Work out how many lines of the listing hold the string "Keep", then answer with that number and nothing else.

Start of MATERIAL FOR THIS TASK

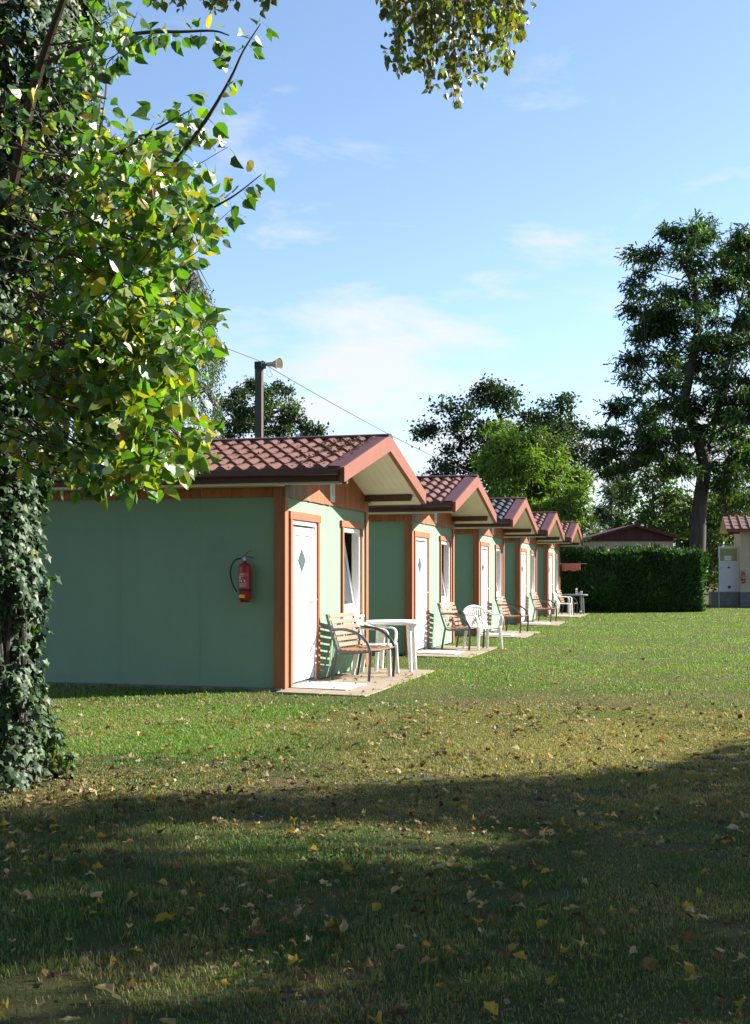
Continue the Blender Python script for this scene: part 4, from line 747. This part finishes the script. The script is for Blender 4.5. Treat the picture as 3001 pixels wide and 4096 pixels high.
while cnt < 205:
    px, py = rng.uniform(60, 560), rng.uniform(-20, 1095)
    if not inside(px, py, ENV): continue
    if cnt > 145 and (py < 620 or px < 270): continue
    if rng.random() < (.93 if px < 185 and py > 430 else .75 if px < 165 else 0): continue
    cnt += 1; an = R(rng.uniform(12, 62) if py < 760 else rng.uniform(-40, 8)); ln = rng.uniform(110, 300); d = rng.uniform(4.9, 6.2)
    tip = PF(px, py, d); st = PF(px-math.cos(an)*ln, py+math.sin(an)*ln, d+rng.uniform(.1, .7)); md = tip.lerp(st, .5)+Vector((0, 0, -.04))
    near = min(allp, key=lambda q: (q-st).length+(.6 if q.z > st.z else 0)); P = smoothp([near, near.lerp(st, .6)+Vector((0, 0, -.03)), st, md, tip], 4)
    if max((FPX*(CAMH-p.z)/p.y+HY)/1.8166 for p in P if p.y < 7.3 or True) > 1085: P = [st, md, tip] if max((FPX*(CAMH-p.z)/p.y+HY)/1.8166 for p in (st, md)) < 1075 else [md, tip]
    bm_.tube([p-offv for p in P], [.006-.0048*i/(len(P)-1) for i in range(len(P))], 5); leaves_on(P, .30, .034)
# upper boughs, out of the picture, and the long bough that hangs in at the top
bough = limb([Vector((TX, TY, 6.5)), Vector((TX+1.2, TY+1.4, 8.6)), Vector((TX+2.6, TY+3.2, 9.6)), Vector((.7, 12.0, 9.4)), Vector((1.4, 12.4, 8.9))], .09, .02)
cp, ca = [], []
E2 = [(180, -60), (200, 60), (260, 200), (310, 330), (250, 560), (370, 640), (520, 690), (640, 830), (700, 690), (790, 760), (850, 1000), (930, 760), (990, 590), (1050, 740), (1120, 740), (1180, 590), (1330, 640), (1420, 480), (1440, 380), (1500, 340), (1480, 100), (1470, -60)]
for s_ in range(175):
    x0 = rng.uniform(150, 1500); d = 12+rng.uniform(-.9, .9); y0 = -160; hit = y0
    for yy in range(-50, 1010, 10):
        if inside(x0, yy, E2): hit = yy
    if hit <= y0: continue
    end = y0+(hit-y0)*(rng.random()**.55 if rng.random() < .85 else 1); dx = rng.normal(0, 45); top_ = PS(1450+.4237*(x0-dx), .4237*y0, d); P = [PS(1450+.4237*(x0-dx+dx*f), .4237*(y0+(end-y0)*f), d) for f in np.linspace(0, 1, 14)]; P = [p+Vector((rng.normal(0, .012), rng.normal(0, .012), 0)) for p in P]
    if s_ % 2 == 0: nb2 = min(bough, key=lambda q: (q-P[0]).length); bm_.tube([nb2-offv, nb2.lerp(P[0], .6)+Vector((0, 0, .1))-offv]+[p-offv for p in P], [.012, .009]+[.006-.004*i/13 for i in range(14)], 4)
    ll = (P[-1]-P[0]).length; m_ = int(ll/.085)
    for j in range(m_):
        f = rng.random()**1.25; q = P[min(12, int(f*13))].lerp(P[min(13, int(f*13)+1)], rng.random()); cp.append(q+Vector(rng.normal(size=3)*.05)); ca.append((rng.normal(0, .5), rng.normal(0, .5), -1))
    for _ in range(2): cp.append(P[-1]+Vector(rng.normal(size=3)*.03)); ca.append((rng.normal(0, .4), rng.normal(0, .4), -1))
for s_ in range(40): # few more strands at the very top edge, left
    x0 = rng.uniform(315, 600); d = 11.5+rng.uniform(-.6, .6); e_ = rng.uniform(-20, 24)*(1 if rng.random() < .7 else .3)
    for j in range(7): cp.append(PF(x0+rng.normal(0, 5), e_-j*9, d)); ca.append((rng.normal(0, .5), rng.normal(0, .5), -1))
bm_.build('branches', M['twig'], POPL, smooth=True)
kp = [k for k, p in enumerate(LP) if p.y > 7.4 or ((p.x/p.y*FPX+CX)/1.8166 > 165 or rng.random() < .4) and (FPX*(CAMH-p.z)/p.y+HY)/1.8166 < 1090+rng.normal(0, 12)-max(0, ((p.x/p.y*FPX+CX)/1.8166-400))*.9]; LP, LA, LN = [LP[k] for k in kp], [LA[k] for k in kp], [LN[k] for k in kp]
LP = np.array([tuple(p) for p in LP]); LA = np.array([tuple(p) for p in LA]); LN = np.array([tuple(p) for p in LN]); n = len(LP)
pal = [(5, (.050, .115, .022)), (6, (.080, .175, .026)), (3.5, (.12, .22, .028)), (.8, (.22, .24, .03)), (.35, (.38, .28, .03)), (.2, (.20, .11, .04))]
parts = []; w = rng.integers(0, 4, n); yel = np.array([0]*n)
C = cols(n, pal, .25); lowz = (LP[:, 2] < 3.6) & (rng.random(n) < .28); C[lowz] = cols(int(lowz.sum()), [(2, (.20, .25, .035)), (1, (.34, .28, .04))], .2)
for k in range(4): s_ = w == k; parts.append(scatter(POP[k], LP[s_]-off, LA[s_], LN[s_], rng.uniform(.040, .084, s_.sum()), C[s_]))
cp = np.array([tuple(p) for p in cp]); n = len(cp); w = rng.integers(0, 4, n); ca = np.array(ca); C = cols(n, [(4, (.085, .085, .025)), (3, (.13, .13, .03)), (2, (.12, .17, .03)), (1, (.17, .11, .035))], .3); rn = rdir(n)
for k in range(4): s_ = w == k; parts.append(scatter(POP[k], cp[s_]-off, ca[s_], rn[s_], rng.uniform(.05, .095, s_.sum()), C[s_]))
P, I, O, ce = clumps([((TX+random.uniform(-2.2, 2.0), TY+random.uniform(-.6, 2.5), random.uniform(7.6, 12)), 1.0, .9) for _ in range(9)], 3.0, .45, 26); n = len(P); parts.append(scatter(POP[0], P-off, O+rdir(n), rdir(n), rng.uniform(.06, .1, n), cols(n, pal, .3)))
leafobj('crown', parts, M['leaf'], POPL)
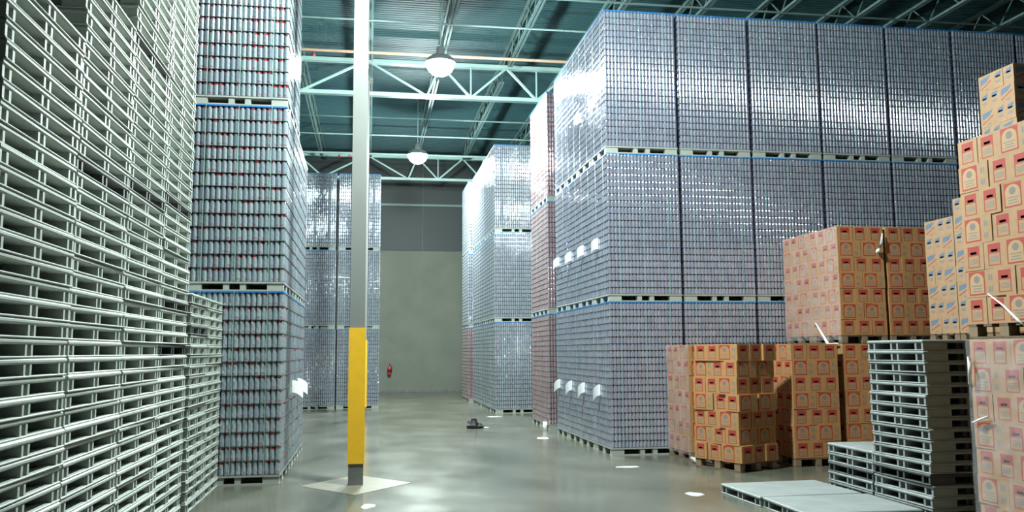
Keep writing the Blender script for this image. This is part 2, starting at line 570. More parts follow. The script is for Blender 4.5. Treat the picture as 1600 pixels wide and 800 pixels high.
LAYER_H = .1235
def layer_set(prefix, m, slip):
    return [can_mesh('can_layer', grid(21, .0664, 19, .0573), .0328, .1215, [m, slip], (-LW/2, LW/2, -LD/2, LD/2, 0, .0018), h0=.0019) for _ in range(3)]
LAYERS = {'silver': layer_set('silver', M['can'], M['slip']),
          'pink': layer_set('pink', M['can_pink'], M['slip_red']),
          'bright': layer_set('bright', M['can_bright'], M['slip'])}
TALL_H = .200
TNX, TPX, TNY, TPY = 18, .0773, 16, .0667
TALL_LAYERS = [can_mesh('can_layer', grid(TNX, TPX, TNY, TPY, skip_front=True), .0382, .1975, [M['can_tall'], M['slip']], (-LW/2, LW/2, -LD/2, LD/2, 0, .002), h0=.0021) for _ in range(3)]
TALL_BACK = [can_mesh('can_layer', grid(TNX, TPX, TNY, TPY), .0382, .1975, [M['can_tall'], M['slip']], (-LW/2, LW/2, -LD/2, LD/2, 0, .002), h0=.0021) for _ in range(2)]
TALL_CAN = can_mesh('can', [(0, 0, 0.0)], .0382, .1975, [M['can_tall']], h0=.0021)

# pallet under a load: deck, nine blocks, three runners in one moulded piece
PH = .135
mb = MB()
mb.cbox(-LW/2, LW/2, -LD/2, LD/2, PH-.03, PH, .004)
for x0, x1 in ((-LW/2+.01, -LW/2+.24), (-.16, -.075), (.075, .16), (LW/2-.24, LW/2-.01)):
    for y0, y1 in ((-LD/2+.012, -LD/2+.13), (-.08, .08), (LD/2-.13, LD/2-.012)):
        mb.box(x0, x1, y0, y1, .018, PH-.03)
for y0, y1 in ((-LD/2+.004, -LD/2+.14), (-.08, .08), (LD/2-.14, LD/2-.004)):
    mb.box(-LW/2+.004, LW/2-.004, y0, y1, 0, .018)
LOAD_PALLET = mb.mesh('pallet', M['plastic_load'] if 'plastic_load' in M else M['plastic'])
mb = MB()
for a in ((-LW/2, LW/2, -LD/2, -LD/2+.06), (-LW/2, LW/2, LD/2-.06, LD/2), (-LW/2, -LW/2+.06, -LD/2+.06, LD/2-.06), (LW/2-.06, LW/2, -LD/2+.06, LD/2-.06)):
    mb.box(*a, 0, .020)
TOP_FRAME = mb.mesh('top_frame', M['blue'])

def strap_mesh(h, along):
    """flat strap looped over the load (front, top, back)"""
    mb = MB()
    w = .0055
    if along == 'y':
        mb.box(-w, w, -LD/2-.003, -LD/2-.0012, .12, h+.0225)
        mb.box(-w, w, LD/2+.0012, LD/2+.003, .12, h+.0225)
        mb.box(-w, w, -LD/2-.003, LD/2+.003, h+.0205, h+.0222)
    else:
        mb.box(-LW/2-.003, -LW/2-.0012, -w, w, .12, h+.0225)
        mb.box(LW/2+.0012, LW/2+.003, -w, w, .12, h+.0225)
        mb.box(-LW/2-.003, LW/2+.003, -w, w, h+.0205, h+.0222)
    return mb.mesh('strap', M['strap'])
# paper tag: a curled sheet hung by its upper edge on the aisle-facing side
mb = MB()
vs, n = [], 4
for e in (0, .003):
    for i in range(n+1):                       # the free edge bends out towards the aisle and sags
        t = i/n
        x, yy, sag = -.004-.17*t, -.10*t*t-e, -.10*t*t
        vs += [(x, yy, sag), (x, yy, sag-.20)]
o = 2*(n+1)
fs = []
for i in range(n):
    a = 2*i
    fs += [(a, a+1, a+3, a+2), (o+a, o+a+2, o+a+3, o+a+1), (a, a+2, o+a+2, o+a), (a+1, o+a+1, o+a+3, a+3)]
fs += [(0, o, o+1, 1), (2*n, 2*n+1, o+2*n+1, o+2*n)]
TAG = mb.add(vs, fs).mesh('paper_tag', M['paper'])

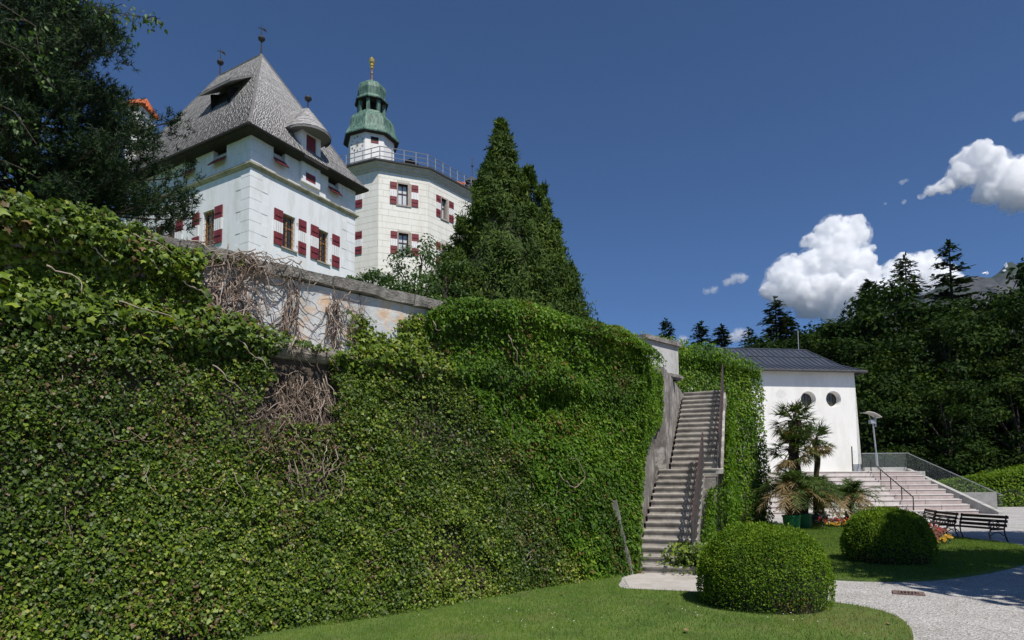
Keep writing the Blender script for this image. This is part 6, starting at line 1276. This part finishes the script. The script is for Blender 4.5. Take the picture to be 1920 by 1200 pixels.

End of MATERIAL FOR THIS TASK

**WRITTEN ANSWER**
2